Furthermore, even if participation levels are high and it passes the people’s vote by a wide margin, Parvulescu says its future is not certain.

“It’s unclear whether a popular referendum is actually binding because the Constitution doesn’t specify a timeframe for its outcome to be acted upon or who can enforce a referendum result,” Parvulescu said.  

He pointed out that in 2009 a constitutional referendum passed that mandated parliamentary changes, but the changes were never implemented.

“Even if the amendment gets through parliament and a majority of people vote to change the constitution to define marriage as between a man and a woman, there is still no guarantee that the constitution will be amended,” he said.  

“A ‘yes’ vote will only make it harder for parliament to do nothing because so much time, effort, and media attention has been on this issue, and the ball will be in the legislature’s court.”

The amendment is the culmination of a two year effort by the Coalition for the Family (CFF).  The pro-life group fought for approval in the Constitutional Court of Romania, and got it in 2016.  The court gave its stamp of approval on the amendment, declaring that it met all constitutional demands.

CFF then initiated a major grassroots signature drive for people to sign their support for a constitutional amendment. In order for it to be considered, they needed 500,000 signatures.

With the strong vocal backing of the country’s majority religion, the Romanian Orthodox Church, CFF wound up garnering 3.1 million signatures, more than six times what was needed.  

Orthodox leaders rallied the citizenry to stand up for normal marriage and the family. Patriarch Daniel said his Orthodox faithful — which constitutes more than 85 percent of the population — “must support the Church’s effort to protect the natural, traditional and universal family, and resist some new family models that consider the natural woman-man union only one model among others.”

Assisting with the effort were Christian Evangelicals and Catholics. Lending support were the Alliance Defending Freedom International, Liberty Counsel, and the European Center for Law and Justice.

“This is a historic moment,” CFF’s Mihai Gheorghiu described the citizens’ legislative initiative, characterizing the three million-plus signatures “an unprecedented show of solidarity.”

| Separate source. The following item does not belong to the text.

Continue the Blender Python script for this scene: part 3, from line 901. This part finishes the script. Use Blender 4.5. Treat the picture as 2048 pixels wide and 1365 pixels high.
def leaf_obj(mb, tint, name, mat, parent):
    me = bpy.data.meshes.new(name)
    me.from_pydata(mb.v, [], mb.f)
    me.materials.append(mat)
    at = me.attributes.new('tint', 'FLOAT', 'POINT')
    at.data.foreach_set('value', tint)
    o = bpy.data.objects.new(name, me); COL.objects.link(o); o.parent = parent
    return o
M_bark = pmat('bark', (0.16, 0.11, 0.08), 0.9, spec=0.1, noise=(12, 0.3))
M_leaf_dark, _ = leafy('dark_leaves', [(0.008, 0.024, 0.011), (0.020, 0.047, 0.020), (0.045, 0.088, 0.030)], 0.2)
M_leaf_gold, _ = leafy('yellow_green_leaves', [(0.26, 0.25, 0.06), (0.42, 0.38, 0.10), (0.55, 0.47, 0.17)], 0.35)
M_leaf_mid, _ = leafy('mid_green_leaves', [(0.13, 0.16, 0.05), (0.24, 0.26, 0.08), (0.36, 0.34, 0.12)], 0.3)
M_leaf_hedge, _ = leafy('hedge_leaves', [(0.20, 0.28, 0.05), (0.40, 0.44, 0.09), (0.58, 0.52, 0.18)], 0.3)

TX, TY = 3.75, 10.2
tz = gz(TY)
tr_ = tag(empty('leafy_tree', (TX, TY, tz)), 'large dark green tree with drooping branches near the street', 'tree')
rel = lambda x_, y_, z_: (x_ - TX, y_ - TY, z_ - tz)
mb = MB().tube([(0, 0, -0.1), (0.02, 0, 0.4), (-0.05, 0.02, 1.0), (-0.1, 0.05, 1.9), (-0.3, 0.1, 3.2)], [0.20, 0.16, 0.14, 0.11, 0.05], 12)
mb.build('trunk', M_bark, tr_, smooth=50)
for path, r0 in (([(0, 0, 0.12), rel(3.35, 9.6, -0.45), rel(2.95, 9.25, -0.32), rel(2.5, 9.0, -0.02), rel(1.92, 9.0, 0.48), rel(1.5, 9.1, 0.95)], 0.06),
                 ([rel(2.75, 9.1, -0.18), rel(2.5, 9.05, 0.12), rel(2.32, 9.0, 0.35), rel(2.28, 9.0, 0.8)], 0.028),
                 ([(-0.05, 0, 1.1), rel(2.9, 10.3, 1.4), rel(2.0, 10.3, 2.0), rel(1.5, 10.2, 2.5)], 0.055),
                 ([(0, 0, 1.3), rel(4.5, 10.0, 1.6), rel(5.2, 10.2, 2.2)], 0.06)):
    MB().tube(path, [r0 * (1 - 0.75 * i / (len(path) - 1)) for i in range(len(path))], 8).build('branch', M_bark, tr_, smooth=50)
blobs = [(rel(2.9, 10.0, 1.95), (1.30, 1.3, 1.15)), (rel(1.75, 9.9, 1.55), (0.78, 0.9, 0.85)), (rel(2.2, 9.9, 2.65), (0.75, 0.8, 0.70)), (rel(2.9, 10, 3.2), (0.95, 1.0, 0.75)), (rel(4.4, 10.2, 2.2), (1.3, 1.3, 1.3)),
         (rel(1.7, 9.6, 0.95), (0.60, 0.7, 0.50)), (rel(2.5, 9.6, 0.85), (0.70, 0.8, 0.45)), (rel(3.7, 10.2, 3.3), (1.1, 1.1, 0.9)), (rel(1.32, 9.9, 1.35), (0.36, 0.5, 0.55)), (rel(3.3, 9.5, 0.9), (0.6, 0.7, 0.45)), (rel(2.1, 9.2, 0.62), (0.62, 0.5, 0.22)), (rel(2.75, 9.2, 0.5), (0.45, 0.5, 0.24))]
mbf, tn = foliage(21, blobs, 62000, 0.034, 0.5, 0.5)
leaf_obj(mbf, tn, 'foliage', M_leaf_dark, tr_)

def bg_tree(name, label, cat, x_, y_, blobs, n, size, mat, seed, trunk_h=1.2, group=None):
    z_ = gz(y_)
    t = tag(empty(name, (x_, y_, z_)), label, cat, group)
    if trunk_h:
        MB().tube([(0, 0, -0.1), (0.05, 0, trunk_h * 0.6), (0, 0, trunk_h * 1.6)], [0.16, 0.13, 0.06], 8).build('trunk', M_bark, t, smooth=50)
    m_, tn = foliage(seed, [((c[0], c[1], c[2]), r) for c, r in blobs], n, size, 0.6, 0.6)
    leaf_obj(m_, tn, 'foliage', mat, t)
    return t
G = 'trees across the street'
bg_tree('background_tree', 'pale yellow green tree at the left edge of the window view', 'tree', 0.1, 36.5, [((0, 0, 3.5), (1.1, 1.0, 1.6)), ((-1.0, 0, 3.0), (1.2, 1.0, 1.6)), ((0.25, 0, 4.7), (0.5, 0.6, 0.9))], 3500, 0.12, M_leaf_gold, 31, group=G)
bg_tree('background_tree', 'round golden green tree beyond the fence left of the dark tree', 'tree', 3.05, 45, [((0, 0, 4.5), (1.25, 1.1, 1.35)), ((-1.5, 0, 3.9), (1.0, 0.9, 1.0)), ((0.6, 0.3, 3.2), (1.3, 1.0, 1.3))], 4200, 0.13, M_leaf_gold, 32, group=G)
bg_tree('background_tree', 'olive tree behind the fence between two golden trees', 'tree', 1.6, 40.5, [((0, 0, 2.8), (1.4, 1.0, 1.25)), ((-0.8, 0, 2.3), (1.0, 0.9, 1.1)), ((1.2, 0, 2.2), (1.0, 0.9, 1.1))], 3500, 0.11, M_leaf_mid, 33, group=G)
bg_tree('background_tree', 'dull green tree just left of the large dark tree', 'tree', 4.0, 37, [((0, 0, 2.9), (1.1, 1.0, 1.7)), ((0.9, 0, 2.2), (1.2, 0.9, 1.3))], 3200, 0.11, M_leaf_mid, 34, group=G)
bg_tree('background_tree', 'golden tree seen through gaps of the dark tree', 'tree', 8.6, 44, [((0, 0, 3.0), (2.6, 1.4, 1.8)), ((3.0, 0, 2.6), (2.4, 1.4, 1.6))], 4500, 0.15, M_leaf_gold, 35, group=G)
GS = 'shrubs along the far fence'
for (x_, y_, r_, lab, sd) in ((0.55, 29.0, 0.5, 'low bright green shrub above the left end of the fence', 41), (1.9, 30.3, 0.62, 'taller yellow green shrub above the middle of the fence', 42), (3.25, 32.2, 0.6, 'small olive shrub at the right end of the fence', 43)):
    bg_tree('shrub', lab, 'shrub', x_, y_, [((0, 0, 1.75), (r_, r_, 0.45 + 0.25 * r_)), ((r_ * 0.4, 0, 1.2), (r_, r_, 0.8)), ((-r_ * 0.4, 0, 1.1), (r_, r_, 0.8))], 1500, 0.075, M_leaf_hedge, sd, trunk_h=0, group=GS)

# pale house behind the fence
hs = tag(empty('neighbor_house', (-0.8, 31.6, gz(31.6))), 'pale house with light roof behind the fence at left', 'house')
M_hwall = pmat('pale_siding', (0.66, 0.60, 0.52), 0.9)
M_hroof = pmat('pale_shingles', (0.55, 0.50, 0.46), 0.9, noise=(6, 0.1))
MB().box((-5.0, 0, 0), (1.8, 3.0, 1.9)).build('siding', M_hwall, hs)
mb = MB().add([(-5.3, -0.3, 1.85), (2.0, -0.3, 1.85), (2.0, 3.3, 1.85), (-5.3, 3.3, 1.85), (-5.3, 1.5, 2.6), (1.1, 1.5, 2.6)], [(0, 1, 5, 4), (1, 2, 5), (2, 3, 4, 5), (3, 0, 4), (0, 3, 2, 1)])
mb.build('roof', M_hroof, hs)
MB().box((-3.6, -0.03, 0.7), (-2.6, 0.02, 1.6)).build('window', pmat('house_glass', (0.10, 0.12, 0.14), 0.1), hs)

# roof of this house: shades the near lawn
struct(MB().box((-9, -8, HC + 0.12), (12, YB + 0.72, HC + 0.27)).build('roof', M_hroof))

The amendment has its enemies, including U.S. liberal politicians, the Western media, members of the European Parliament, and foreign non-government organizations (NGOs).  

In February, 37 Democrats in the U.S. Congress signed a letter condemning the pro-marriage amendment, demanding that the “referendum not be allowed to proceed.”

In May, 28 members of the European Parliament signed a similar letter to the Romanian government telling them not to support the citizens’ initiative, claiming it was not in keeping with their commitment to human rights because it would “incite discrimination against families in their various forms.”

Not long after, the European Association for the Defense of Human Rights announced its opposition in a press release, defaming the Coalition for the Family as “ultraconservative religious militants” and accusing them of “hate speech” and of “erod(ing) the democratic foundations of the societies.”

Suffering under nearly half a century of atheistic communism and oppression brought about a sharp decline in large families, so much so that Romania’s future is in jeopardy.  

The historically Orthodox Christian nations of Bulgaria, Croatia, Hungary, Lithuania, Latvia, Poland, and Slovakia all enshrine marriage in their constitutions as the union of one man and one woman.